伝統墨守・唯我独尊について
【質問】
3自衛隊を表現することばとしてよく使われる
陸:「用意周到・頑迷固陋」
空:「勇猛果敢・支離滅裂」
海:「伝統墨守・唯我独尊」
について、陸と空は理解できますが、海についてはその意味するところがよくわかりません。関係者の方に解説いただけないでしょうか。
【回答:ヨーソロさま】
「伝統墨守・唯我独尊」ですが・・・「伝統尊重・唯我独尊」という言い方も聞いたことがあります。
どちらにせよ、海上自衛官が自分で言出したことではないでしょうが、三自衛隊の特徴の比喩的表現としてよく使われています。私自身は、海自OBとして、この言葉にあまり悪い印象は持っていません。(^-^;)ゞ
以下に、私の承知している各言葉の由来を書いてみます。
1 まず、陸自の「用意周到・頑迷固陋」ですが・・・
昭和25年に警察予備隊が発足したとき、旧陸軍を一切否定して米陸軍のやり方を採用することから組織づくりが始りました。これは当時の時代風潮からやむを得ぬ面もあったでしょうが、この雰囲気は陸自時代になってからも継続され、防大卒業生が各部隊に配属され始めた頃でもまだその気分は色濃く残っていました。
旧軍の軍歴のある方々は既に3佐[少佐]以上の階級になっていましたが、歴史観、戦術思想、教育訓練、生活指導等の考え方で旧内務官僚出身の高級幹部と戦後世代の初級幹部からの板挟みにあってイヤな想いをするようなことも随分とあったようでした。
しかし、昭和40年代に入ってからはこの風潮も徐々に薄れ始め、旧軍の良かったところも少しづつ取込まれ、現在ではほゞ落着くところに落着いているように感じられます。

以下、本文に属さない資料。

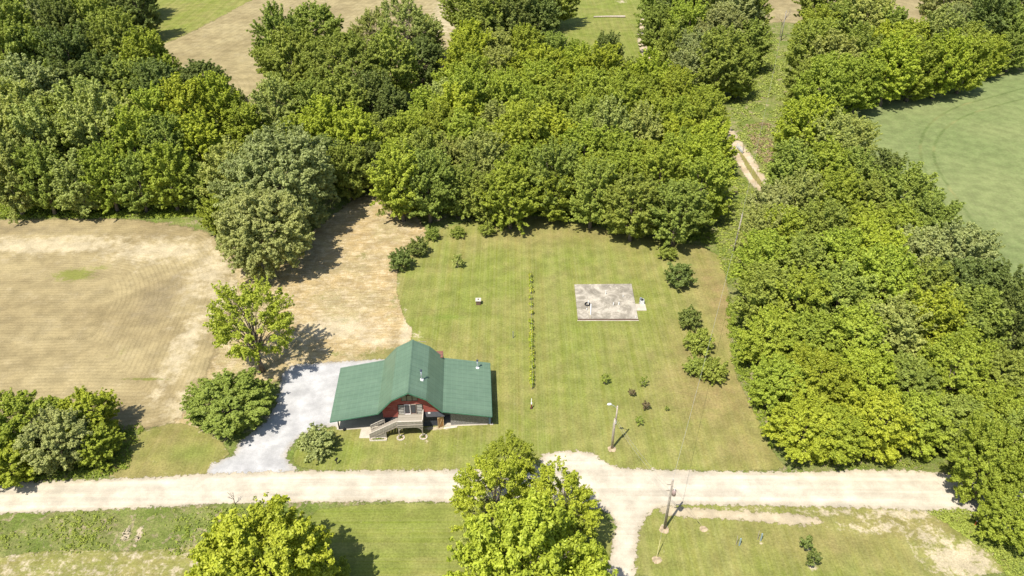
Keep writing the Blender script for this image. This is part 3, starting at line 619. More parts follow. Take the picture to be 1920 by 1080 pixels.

このような言わば「いじめられっ子」のパブロフ的防御反応として、陸自の「用意周到・頑迷固陋」が醸成されたように感じています。
2 次に、空自の「勇猛果敢・支離滅裂」ですが・・・
空自は旧陸海軍の航空部隊の歴史が比較的浅かったこともあり、陸自より更に素直に米空軍方式を取入れました。米空軍自身が戦後になって陸軍から独立し、航空技術革新の速さと相俟って、陸軍とは異なることをことさらに強調していた事情も反映されています。言わば日米共に根無し草的な発足と発展の歴史であったと言えましょう。
これに加えて陸軍航空士官学校出身者と海軍兵学校出身者の対立がありました。旧陸海軍の航空関係者が混然一体となって新空軍の建設に携りましたが、新制度の導入や教育訓練等において旧陸海軍の反目をそのまま引継いだようなテンヤワンヤが展開されました。この後遺症は前述の陸自よりもむしろ長く尾を引いたかも知れません。
この旧陸海軍の亡霊のような競争心と近親増悪が「勇猛果敢・支離滅裂」の由来なのですが、今ではもう少し良い意味に昇華しているようでご同慶の至りです。
3 そして最後に海自の「伝統墨守・唯我独尊」ですが・・・
海自は組織的にも構成人員的にも旧海軍をそっくり引継いで発足しました。昭和20年12月1日の海軍官制の廃止後、外地からの引揚げ・復員輸送や機雷処分・航路啓開のために残された組織が、海上保安庁を経て海上警備隊、警備隊、そして海上自衛隊と一日も途切れることなく引継がれて現在に至っています。
新海軍の再建に協力した米海軍も帝国海軍を好敵手として一目置いていましたので、海自は米海軍の優れた点は積極的に取入れましたが、海軍気質を始め旧海軍の良いところは伝統としてそっくり残すように努めました。昔も今も同じ自衛艦旗が象徴するように、海自は「帝国海軍の正統後継者」を自負しており、これが全海上自衛官のプライドになっています。
以上が「伝統墨守・唯我独尊」の所以ですが、陸空自や内局、警察、海保等の人達にはこのプライドがやゝ鼻に突くのかも知れませんね。
なお上記に関連して蛇足ですが・・・、防衛大学校卒業生の間では上に述べたような陸海空の対立意識は殆どありません。旧軍出身の先輩達の心情的不信感や対抗心がむしろ不思議に思えたものでした。
防衛大学校が50年余にわたって3自衛隊共通の士官学校として幹部自衛官[将校]の養成教育を行い、既に二万人近くの卒業生を出していることの意義を強く感じています。
先般の新統幕組織の発足も、防大の3軍合同教育の成果が結実したものであると言えましょう。
以上、ご質問のお答になっているでしょうか?ヨーソロの管見でした。